Edible oil trade body has voiced concern over move to reduce the customs duty on edible oil imports, terming it an exercise against national interest.

In a letter to the Union Commerce Ministry, the Soybean Processors Association of India (SOPA) has stated that edible oil import over the years at low custom duty has discouraged Indian farmers from growing oilseeds and dissuaded them from making any efforts towards increasing productivity. This has resulted in India’s continued dependence on imported edible oil. Such imports have kept edible oils prices low, making it un-remunerative to grow oil seeds.

Edible oil import bill

“India’s edible oil import bill is already over ₹75,000 crore per annum and with rising demand and population, this will further increase, unless all steps are taken to increase oilseed production in the country. Keeping edible oil prices slightly higher is, therefore, absolutely necessary to increase oilseeds production,” DN Pathak, Executive Director, SOPA, said in the letter.
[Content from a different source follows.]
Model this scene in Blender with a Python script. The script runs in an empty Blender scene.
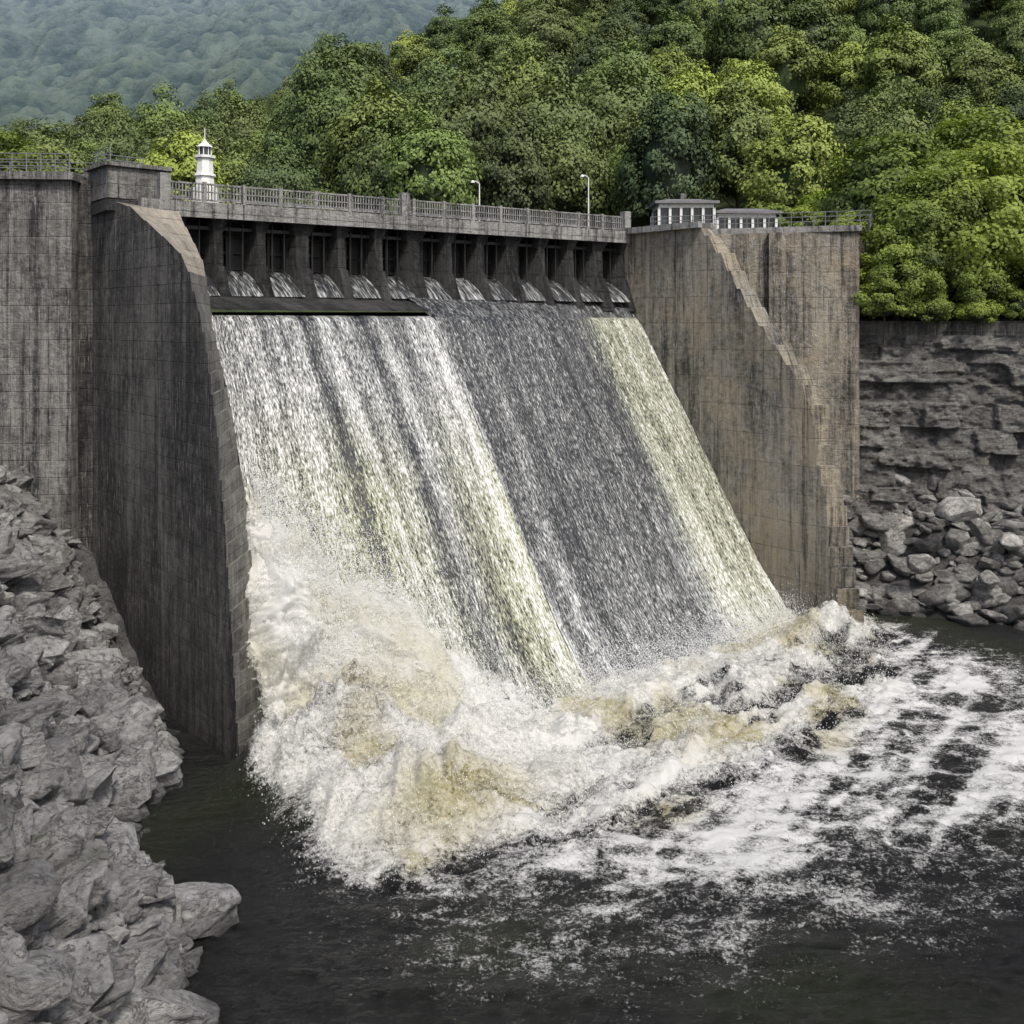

It also noted that ever since the hike in customs duty on edible oils over the last two years, there has been a considerable increase in the prices of soyabean and other oilseeds, resulting in better returns to farmers.

The letter added that edible oils have a very small share in the household food bill, so a slightly higher price does not have any significant impact on them.

“We feel that in view of the reasons given above, any move to reduce customs duty on edible oils will be totally counter-productive and not in the national interest. It will only help the import lobby at the cost of the Indian farmers and local crushing industry,” the letter said, adding that it should be raised to 45 per cent on crude soybean oil, which is the WTO-bound rate, and on all other soft oils, the duty should be increased to the level of permitted tariff rate.

The letter is sent in connection with a proposal being discussed in the Commerce Ministry for changes in the customs duty on edible oils.